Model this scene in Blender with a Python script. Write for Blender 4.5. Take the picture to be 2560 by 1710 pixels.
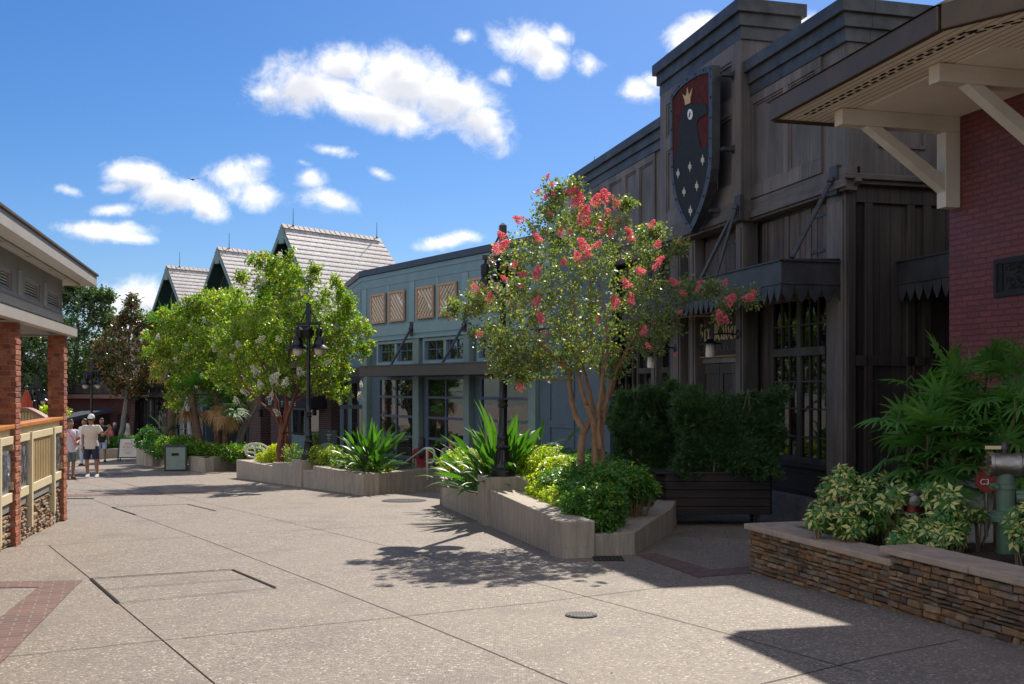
import bpy, bmesh, math, random
import numpy as np
from mathutils import Vector, Matrix
for o in list(bpy.data.objects): bpy.data.objects.remove(o)
S = bpy.context.scene
COL = S.collection
# ------------------------------------------------ camera
F = 2560.0; CZ = 1.55; HY = 967.0           # focal length / horizon measured on the 2560 px photograph
cam = bpy.data.cameras.new('camera'); co = bpy.data.objects.new('camera', cam); COL.objects.link(co)
co.location = (0, 0, CZ); co.rotation_euler = (math.radians(90), 0, 0)
cam.sensor_width = 36; cam.lens = 36; cam.shift_y = (HY - 855) / 2560.0; cam.clip_end = 3000; cam.clip_start = .05
S.camera = co
# ------------------------------------------------ light
sv = Vector((.96, 3.06, 3.3)).normalized()
sun = bpy.data.lights.new('sun', 'SUN'); so = bpy.data.objects.new('sun', sun); COL.objects.link(so)
sun.energy = 4.1; sun.angle = math.radians(.55); sun.color = (1, .93, .82)
so.rotation_euler = sv.to_track_quat('Z', 'Y').to_euler(); so.location = (20, 60, 70)
S.view_settings.view_transform = 'Standard'; S.view_settings.look = 'None'; S.view_settings.gamma = 1
S.view_settings.exposure = 0.74
SKY_STRENGTH = .066

# ------------------------------------------------ node helpers
def lk(nt, a, b): nt.links.new(a, b)
def nd(nt, t, **k):
    n = nt.nodes.new(t)
    for a, b in k.items(): setattr(n, a, b)
    return n
def mth(nt, op, a, b=None, c=None):
    n = nd(nt, 'ShaderNodeMath', operation=op)
    for i, x in enumerate((a, b, c)):
        if x is None: continue
        if isinstance(x, (int, float)): n.inputs[i].default_value = x
        else: lk(nt, x, n.inputs[i])
    return n.outputs[0]
def mixc(nt, f, a, b, bt='MIX'):
    n = nd(nt, 'ShaderNodeMix', data_type='RGBA', blend_type=bt)
    for i, x in ((0, f), (6, a), (7, b)):
        if isinstance(x, (int, float)): n.inputs[i].default_value = x
        elif isinstance(x, tuple): n.inputs[i].default_value = x + (1,) if len(x) == 3 else x
        else: lk(nt, x, n.inputs[i])
    return n.outputs[2]
def ramp(nt, f, stops):
    n = nd(nt, 'ShaderNodeValToRGB'); e = n.color_ramp.elements
    while len(e) < len(stops): e.new(.5)
    for i, (p, c) in enumerate(stops):
        e[i].position = p; e[i].color = (c, c, c, 1) if isinstance(c, (int, float)) else tuple(c) + (1,)
    lk(nt, f, n.inputs[0]); return n.outputs[0]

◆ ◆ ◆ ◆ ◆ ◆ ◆

Write out exactly the opening lines of the data, stopping after the line that holds "SKY_STRENGTH = .066". Exclude pictures.

Model this scene in Blender with a Python script. Write for Blender 4.5. Take the picture to be 2560 by 1710 pixels.
import bpy, bmesh, math, random
import numpy as np
from mathutils import Vector, Matrix
for o in list(bpy.data.objects): bpy.data.objects.remove(o)
S = bpy.context.scene
COL = S.collection
# ------------------------------------------------ camera
F = 2560.0; CZ = 1.55; HY = 967.0           # focal length / horizon measured on the 2560 px photograph
cam = bpy.data.cameras.new('camera'); co = bpy.data.objects.new('camera', cam); COL.objects.link(co)
co.location = (0, 0, CZ); co.rotation_euler = (math.radians(90), 0, 0)
cam.sensor_width = 36; cam.lens = 36; cam.shift_y = (HY - 855) / 2560.0; cam.clip_end = 3000; cam.clip_start = .05
S.camera = co
# ------------------------------------------------ light
sv = Vector((.96, 3.06, 3.3)).normalized()
sun = bpy.data.lights.new('sun', 'SUN'); so = bpy.data.objects.new('sun', sun); COL.objects.link(so)
sun.energy = 4.1; sun.angle = math.radians(.55); sun.color = (1, .93, .82)
so.rotation_euler = sv.to_track_quat('Z', 'Y').to_euler(); so.location = (20, 60, 70)
S.view_settings.view_transform = 'Standard'; S.view_settings.look = 'None'; S.view_settings.gamma = 1
S.view_settings.exposure = 0.74
SKY_STRENGTH = .066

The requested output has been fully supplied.